INSTRUCTIONS TO FOLLOW >> Reproduce the whole listing, character for character.

SOURCE EXCERPT >>
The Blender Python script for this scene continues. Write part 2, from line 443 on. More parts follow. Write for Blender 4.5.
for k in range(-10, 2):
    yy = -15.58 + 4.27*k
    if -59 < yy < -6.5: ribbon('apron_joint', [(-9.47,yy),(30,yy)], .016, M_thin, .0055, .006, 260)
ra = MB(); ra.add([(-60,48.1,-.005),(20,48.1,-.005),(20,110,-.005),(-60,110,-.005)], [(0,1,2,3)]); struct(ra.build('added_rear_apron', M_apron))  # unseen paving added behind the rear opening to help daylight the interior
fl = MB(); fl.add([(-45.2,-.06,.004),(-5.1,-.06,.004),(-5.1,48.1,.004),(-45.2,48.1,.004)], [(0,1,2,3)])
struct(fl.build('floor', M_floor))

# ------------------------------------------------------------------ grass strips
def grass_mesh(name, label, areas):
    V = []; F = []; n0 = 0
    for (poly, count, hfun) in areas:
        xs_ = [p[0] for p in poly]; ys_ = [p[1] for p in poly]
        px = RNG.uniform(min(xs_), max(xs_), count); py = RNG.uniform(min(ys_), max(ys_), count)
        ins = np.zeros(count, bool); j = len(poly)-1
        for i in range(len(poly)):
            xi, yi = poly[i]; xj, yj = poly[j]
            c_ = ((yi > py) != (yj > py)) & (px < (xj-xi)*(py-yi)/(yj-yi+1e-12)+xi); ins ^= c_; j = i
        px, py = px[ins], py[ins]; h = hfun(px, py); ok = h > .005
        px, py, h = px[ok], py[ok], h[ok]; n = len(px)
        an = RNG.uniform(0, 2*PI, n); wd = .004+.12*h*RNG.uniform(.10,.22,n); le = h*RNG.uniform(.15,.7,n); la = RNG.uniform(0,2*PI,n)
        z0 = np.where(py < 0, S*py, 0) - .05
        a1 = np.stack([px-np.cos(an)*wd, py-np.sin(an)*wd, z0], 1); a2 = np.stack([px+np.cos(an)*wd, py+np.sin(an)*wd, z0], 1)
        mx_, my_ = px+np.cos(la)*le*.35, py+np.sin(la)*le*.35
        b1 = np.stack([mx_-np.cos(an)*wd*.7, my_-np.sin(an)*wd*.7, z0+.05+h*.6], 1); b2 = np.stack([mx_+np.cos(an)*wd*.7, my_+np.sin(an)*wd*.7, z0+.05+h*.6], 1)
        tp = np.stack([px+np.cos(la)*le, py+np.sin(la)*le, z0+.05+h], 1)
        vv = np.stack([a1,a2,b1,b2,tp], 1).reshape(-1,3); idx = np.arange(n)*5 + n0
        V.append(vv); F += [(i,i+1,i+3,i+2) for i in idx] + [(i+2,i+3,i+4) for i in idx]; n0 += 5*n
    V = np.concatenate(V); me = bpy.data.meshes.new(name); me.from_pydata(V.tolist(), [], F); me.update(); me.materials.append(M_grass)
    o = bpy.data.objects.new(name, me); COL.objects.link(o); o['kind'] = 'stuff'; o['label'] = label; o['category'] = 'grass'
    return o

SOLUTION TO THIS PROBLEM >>
The Blender Python script for this scene continues. Write part 2, from line 443 on. More parts follow. Write for Blender 4.5.
for k in range(-10, 2):
    yy = -15.58 + 4.27*k
    if -59 < yy < -6.5: ribbon('apron_joint', [(-9.47,yy),(30,yy)], .016, M_thin, .0055, .006, 260)
ra = MB(); ra.add([(-60,48.1,-.005),(20,48.1,-.005),(20,110,-.005),(-60,110,-.005)], [(0,1,2,3)]); struct(ra.build('added_rear_apron', M_apron))  # unseen paving added behind the rear opening to help daylight the interior
fl = MB(); fl.add([(-45.2,-.06,.004),(-5.1,-.06,.004),(-5.1,48.1,.004),(-45.2,48.1,.004)], [(0,1,2,3)])
struct(fl.build('floor', M_floor))

# ------------------------------------------------------------------ grass strips
def grass_mesh(name, label, areas):
    V = []; F = []; n0 = 0
    for (poly, count, hfun) in areas:
        xs_ = [p[0] for p in poly]; ys_ = [p[1] for p in poly]
        px = RNG.uniform(min(xs_), max(xs_), count); py = RNG.uniform(min(ys_), max(ys_), count)
        ins = np.zeros(count, bool); j = len(poly)-1
        for i in range(len(poly)):
            xi, yi = poly[i]; xj, yj = poly[j]
            c_ = ((yi > py) != (yj > py)) & (px < (xj-xi)*(py-yi)/(yj-yi+1e-12)+xi); ins ^= c_; j = i
        px, py = px[ins], py[ins]; h = hfun(px, py); ok = h > .005
        px, py, h = px[ok], py[ok], h[ok]; n = len(px)
        an = RNG.uniform(0, 2*PI, n); wd = .004+.12*h*RNG.uniform(.10,.22,n); le = h*RNG.uniform(.15,.7,n); la = RNG.uniform(0,2*PI,n)
        z0 = np.where(py < 0, S*py, 0) - .05
        a1 = np.stack([px-np.cos(an)*wd, py-np.sin(an)*wd, z0], 1); a2 = np.stack([px+np.cos(an)*wd, py+np.sin(an)*wd, z0], 1)
        mx_, my_ = px+np.cos(la)*le*.35, py+np.sin(la)*le*.35
        b1 = np.stack([mx_-np.cos(an)*wd*.7, my_-np.sin(an)*wd*.7, z0+.05+h*.6], 1); b2 = np.stack([mx_+np.cos(an)*wd*.7, my_+np.sin(an)*wd*.7, z0+.05+h*.6], 1)
        tp = np.stack([px+np.cos(la)*le, py+np.sin(la)*le, z0+.05+h], 1)
        vv = np.stack([a1,a2,b1,b2,tp], 1).reshape(-1,3); idx = np.arange(n)*5 + n0
        V.append(vv); F += [(i,i+1,i+3,i+2) for i in idx] + [(i+2,i+3,i+4) for i in idx]; n0 += 5*n
    V = np.concatenate(V); me = bpy.data.meshes.new(name); me.from_pydata(V.tolist(), [], F); me.update(); me.materials.append(M_grass)
    o = bpy.data.objects.new(name, me); COL.objects.link(o); o['kind'] = 'stuff'; o['label'] = label; o['category'] = 'grass'
    return o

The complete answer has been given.